Q. It’s a very precious thing to be able to see and touch soil like this right in the center of the city. This garden-in-the-air-like growing patch is open to anyone, and as such is very much a point of contact with society.
A. When I was told about it, I initially asked, “Let me create a growing patch”. While running a growing patch, you have to tend to everything, and I felt that it showed respect and consciousness towards the place. Alongside groceries are vegetables, seasonings, wines and even bowls: all things that cannot be created without good quality soil. Every item is very much linked by the keyword “soil”. That is why I wanted the interior of the shop to be a place to actually see and touch soil.

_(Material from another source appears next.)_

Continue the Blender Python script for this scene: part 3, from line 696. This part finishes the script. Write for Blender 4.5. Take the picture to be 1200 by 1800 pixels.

Here we make compost from the throwaway scraps of organic vegetables, gather seeds from herbs and fruit bushes grown in that soil, and try to achieve a natural cycle in the one same space. In order to make this good quality compost, the children of our staff have started a “kitchen scrap group”, so that little circles of green like this are emerging in various places, showing what a city can do.
Q. What do you think that nature in the middle of the city brings to people?
A. It reminds people that they are human. I think it unintentionally changes consciousness. I too always find that I receive energy and learning from nature. A farmer taught me that the Chinese character for “soil” (土) is written with the signs for plus “+” and minus “-”. In other words, that means “zero”. When that becomes zero – flat – it makes people think how they should live. They grow food in soil, light fires and live near to water. I would like to get close to that very primitive, but beautiful, way of living.



Q. It takes quite an effort to face a new challenge involving people from the local community, but it’s also worthwhile. How do you think urban development should be from now on?
A. By real estate businesses and the local community cooperating with just small requests on an individual level, we were able to realize the splendor of giving rise to new attempts like this one. I once heard that a town in Japan is created over a period of around 100 years. Generations gradually change, making it possible to achieve urban development itself under new perspectives like ours. I think it’s a good example of that here too. In the same way that people of the past created a town imagining it 100 years on, we today are also creating places imagining them 100 years in the future. Don’t you think that’s a fascinating thing?! Something that can’t be done in 10 years’ time, or couldn’t be done 10 years ago – but that can be done just now – surely exists.
Q. What do you think will go in search of MIDORI (greenery) in the New Normal from now on?
A. I’d like to think that from now on, we will not seek MIDORI (greenery), but serve to repay the green by “growing”. I believe that a reconsideration of the soil, sun, wind and water that create green, in other words, the environment as a whole, will continue to link to the future to come.